■ **Direction**
Copy nothing but the text: reproduce each line of the listing exactly and leave the pictures out.

■ **Given data**
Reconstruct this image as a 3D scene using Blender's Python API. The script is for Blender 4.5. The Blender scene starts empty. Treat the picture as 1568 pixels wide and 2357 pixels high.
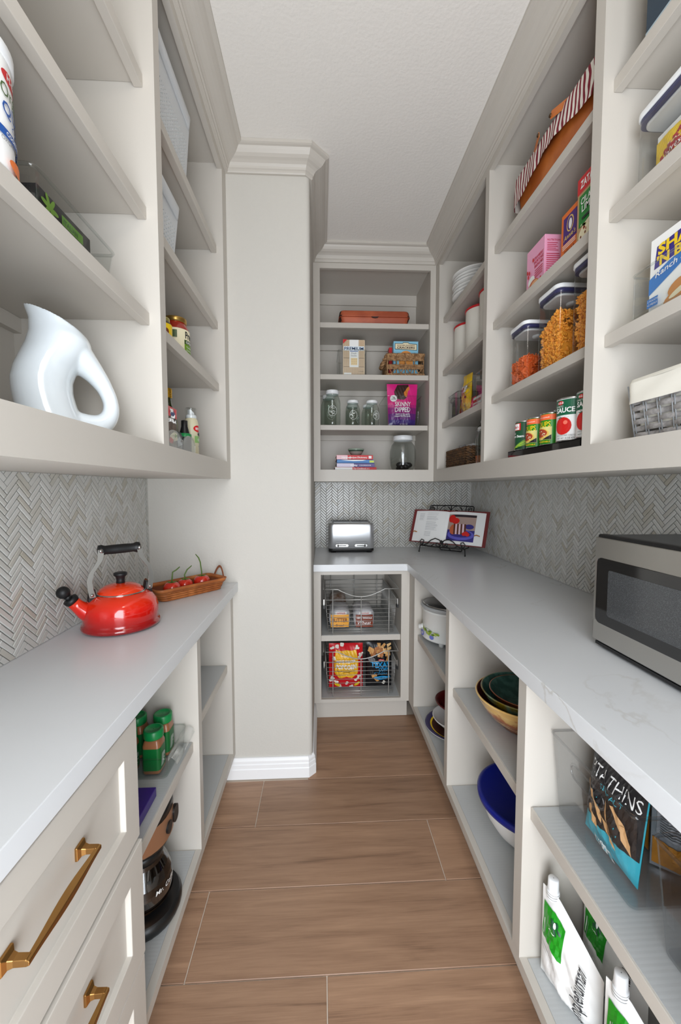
import bpy, bmesh, math, random
from mathutils import Vector, Matrix
from math import sin, cos, pi
random.seed(7)
SC = bpy.context.scene
COL = SC.collection

# ---------------------------------------------------------------- camera
CAMH = 1.335
cam_data = bpy.data.cameras.new('camera'); cam = bpy.data.objects.new('camera', cam_data); COL.objects.link(cam)
cam.location = (0, 0, CAMH)
cam_data.sensor_fit = 'VERTICAL'; cam_data.sensor_height = 36; cam_data.lens = 917*36/2357
cam_data.clip_start = 0.02
cam.rotation_euler = (pi/2-0.0598, 0.001, -0.0478)
SC.camera = cam

# ---------------------------------------------------------------- world, exposure
w = bpy.data.worlds.new('world'); SC.world = w; w.use_nodes = True
w.node_tree.nodes['Background'].inputs[0].default_value = (0.75, 0.85, 1.0, 1)
w.node_tree.nodes['Background'].inputs[1].default_value = 0.6
SC.view_settings.view_transform = 'Standard'; SC.view_settings.look = 'None'
SC.view_settings.exposure = 1.35; SC.view_settings.gamma = 1.0; SC.view_settings.use_curve_mapping = False

# ---------------------------------------------------------------- area lights (daylight through the doorway behind, added overhead fill light)
def area(name, loc, target, sx, sy, power, color, spread=180):
    l = bpy.data.lights.new(name, 'AREA'); l.shape = 'RECTANGLE'; l.size = sx; l.size_y = sy
    l.energy = power; l.color = color; l.spread = math.radians(spread)
    o = bpy.data.objects.new(name, l); COL.objects.link(o); o.location = loc
    d = Vector(target)-Vector(loc); o.rotation_euler = d.to_track_quat('-Z', 'Y').to_euler()
    return o
area('doorway_daylight', (0.06, -0.62, 1.08), (0.06, 1.0, 1.08), 0.90, 2.05, 21, (0.90, 0.95, 1.0))
pl = bpy.data.lights.new('added_fill_light', 'POINT'); pl.energy = 2.5; pl.color = (1.0, 0.94, 0.87); pl.shadow_soft_size = 0.11  # added soft fill to lift ceiling and uppers, no lamp seen here
po = bpy.data.objects.new('added_fill_light', pl); COL.objects.link(po); po.location = (0.12, 0.10, 2.40)

# ---------------------------------------------------------------- helpers
def lin(c):
    c = c/255.0
    return c/12.92 if c <= 0.04045 else ((c+0.055)/1.055)**2.4
def rgb(r, g, b, k=1.0): return (min(1, lin(r)*k), min(1, lin(g)*k), min(1, lin(b)*k), 1)
MATS = {}
def M(name, col=None, rough=0.5, metal=0.0, spec=0.5, coat=0.0, bump=None, noise=None, emis=None, sub=0.0, alpha=1.0):
    """principled material; bump=(scale,strength[,distance]); noise=(scale,col2,detail) mixes a second colour"""
    if name in MATS: return MATS[name]
    m = bpy.data.materials.new(name); m.use_nodes = True; nt = m.node_tree; b = nt.nodes['Principled BSDF']
    b.inputs['Base Color'].default_value = col; b.inputs['Roughness'].default_value = rough
    b.inputs['Metallic'].default_value = metal; b.inputs['Specular IOR Level'].default_value = spec
    b.inputs['Coat Weight'].default_value = coat; b.inputs['Coat Roughness'].default_value = 0.08
    if sub: b.inputs['Subsurface Weight'].default_value = sub; b.inputs['Subsurface Scale'].default_value = 0.01
    tc = nt.nodes.new('ShaderNodeTexCoord')
    if noise:
        n = nt.nodes.new('ShaderNodeTexNoise'); n.inputs['Scale'].default_value = noise[0]
        n.inputs['Detail'].default_value = noise[2] if len(noise) > 2 else 3
        r = nt.nodes.new('ShaderNodeValToRGB'); lo, hi = (noise[3] if len(noise) > 3 else (0.4, 0.6))
        r.color_ramp.elements[0].position = lo; r.color_ramp.elements[1].position = hi
        r.color_ramp.elements[0].color = col; r.color_ramp.elements[1].color = noise[1]
        nt.links.new(tc.outputs['Object'], n.inputs['Vector']); nt.links.new(n.outputs['Fac'], r.inputs['Fac'])
        nt.links.new(r.outputs['Color'], b.inputs['Base Color'])
    if bump:
        n = nt.nodes.new('ShaderNodeTexNoise'); n.inputs['Scale'].default_value = bump[0]; n.inputs['Detail'].default_value = 3
        bp = nt.nodes.new('ShaderNodeBump'); bp.inputs['Strength'].default_value = bump[1]
        bp.inputs['Distance'].default_value = bump[2] if len(bump) > 2 else 0.002
        nt.links.new(tc.outputs['Object'], n.inputs['Vector']); nt.links.new(n.outputs['Fac'], bp.inputs['Height'])
        nt.links.new(bp.outputs['Normal'], b.inputs['Normal'])
    MATS[name] = m; return m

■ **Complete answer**
Reconstruct this image as a 3D scene using Blender's Python API. The script is for Blender 4.5. The Blender scene starts empty. Treat the picture as 1568 pixels wide and 2357 pixels high.
import bpy, bmesh, math, random
from mathutils import Vector, Matrix
from math import sin, cos, pi
random.seed(7)
SC = bpy.context.scene
COL = SC.collection

# ---------------------------------------------------------------- camera
CAMH = 1.335
cam_data = bpy.data.cameras.new('camera'); cam = bpy.data.objects.new('camera', cam_data); COL.objects.link(cam)
cam.location = (0, 0, CAMH)
cam_data.sensor_fit = 'VERTICAL'; cam_data.sensor_height = 36; cam_data.lens = 917*36/2357
cam_data.clip_start = 0.02
cam.rotation_euler = (pi/2-0.0598, 0.001, -0.0478)
SC.camera = cam

# ---------------------------------------------------------------- world, exposure
w = bpy.data.worlds.new('world'); SC.world = w; w.use_nodes = True
w.node_tree.nodes['Background'].inputs[0].default_value = (0.75, 0.85, 1.0, 1)
w.node_tree.nodes['Background'].inputs[1].default_value = 0.6
SC.view_settings.view_transform = 'Standard'; SC.view_settings.look = 'None'
SC.view_settings.exposure = 1.35; SC.view_settings.gamma = 1.0; SC.view_settings.use_curve_mapping = False

# ---------------------------------------------------------------- area lights (daylight through the doorway behind, added overhead fill light)
def area(name, loc, target, sx, sy, power, color, spread=180):
    l = bpy.data.lights.new(name, 'AREA'); l.shape = 'RECTANGLE'; l.size = sx; l.size_y = sy
    l.energy = power; l.color = color; l.spread = math.radians(spread)
    o = bpy.data.objects.new(name, l); COL.objects.link(o); o.location = loc
    d = Vector(target)-Vector(loc); o.rotation_euler = d.to_track_quat('-Z', 'Y').to_euler()
    return o
area('doorway_daylight', (0.06, -0.62, 1.08), (0.06, 1.0, 1.08), 0.90, 2.05, 21, (0.90, 0.95, 1.0))
pl = bpy.data.lights.new('added_fill_light', 'POINT'); pl.energy = 2.5; pl.color = (1.0, 0.94, 0.87); pl.shadow_soft_size = 0.11  # added soft fill to lift ceiling and uppers, no lamp seen here
po = bpy.data.objects.new('added_fill_light', pl); COL.objects.link(po); po.location = (0.12, 0.10, 2.40)

# ---------------------------------------------------------------- helpers
def lin(c):
    c = c/255.0
    return c/12.92 if c <= 0.04045 else ((c+0.055)/1.055)**2.4
def rgb(r, g, b, k=1.0): return (min(1, lin(r)*k), min(1, lin(g)*k), min(1, lin(b)*k), 1)
MATS = {}
def M(name, col=None, rough=0.5, metal=0.0, spec=0.5, coat=0.0, bump=None, noise=None, emis=None, sub=0.0, alpha=1.0):
    """principled material; bump=(scale,strength[,distance]); noise=(scale,col2,detail) mixes a second colour"""
    if name in MATS: return MATS[name]
    m = bpy.data.materials.new(name); m.use_nodes = True; nt = m.node_tree; b = nt.nodes['Principled BSDF']
    b.inputs['Base Color'].default_value = col; b.inputs['Roughness'].default_value = rough
    b.inputs['Metallic'].default_value = metal; b.inputs['Specular IOR Level'].default_value = spec
    b.inputs['Coat Weight'].default_value = coat; b.inputs['Coat Roughness'].default_value = 0.08
    if sub: b.inputs['Subsurface Weight'].default_value = sub; b.inputs['Subsurface Scale'].default_value = 0.01
    tc = nt.nodes.new('ShaderNodeTexCoord')
    if noise:
        n = nt.nodes.new('ShaderNodeTexNoise'); n.inputs['Scale'].default_value = noise[0]
        n.inputs['Detail'].default_value = noise[2] if len(noise) > 2 else 3
        r = nt.nodes.new('ShaderNodeValToRGB'); lo, hi = (noise[3] if len(noise) > 3 else (0.4, 0.6))
        r.color_ramp.elements[0].position = lo; r.color_ramp.elements[1].position = hi
        r.color_ramp.elements[0].color = col; r.color_ramp.elements[1].color = noise[1]
        nt.links.new(tc.outputs['Object'], n.inputs['Vector']); nt.links.new(n.outputs['Fac'], r.inputs['Fac'])
        nt.links.new(r.outputs['Color'], b.inputs['Base Color'])
    if bump:
        n = nt.nodes.new('ShaderNodeTexNoise'); n.inputs['Scale'].default_value = bump[0]; n.inputs['Detail'].default_value = 3
        bp = nt.nodes.new('ShaderNodeBump'); bp.inputs['Strength'].default_value = bump[1]
        bp.inputs['Distance'].default_value = bump[2] if len(bump) > 2 else 0.002
        nt.links.new(tc.outputs['Object'], n.inputs['Vector']); nt.links.new(n.outputs['Fac'], bp.inputs['Height'])
        nt.links.new(bp.outputs['Normal'], b.inputs['Normal'])
    MATS[name] = m; return m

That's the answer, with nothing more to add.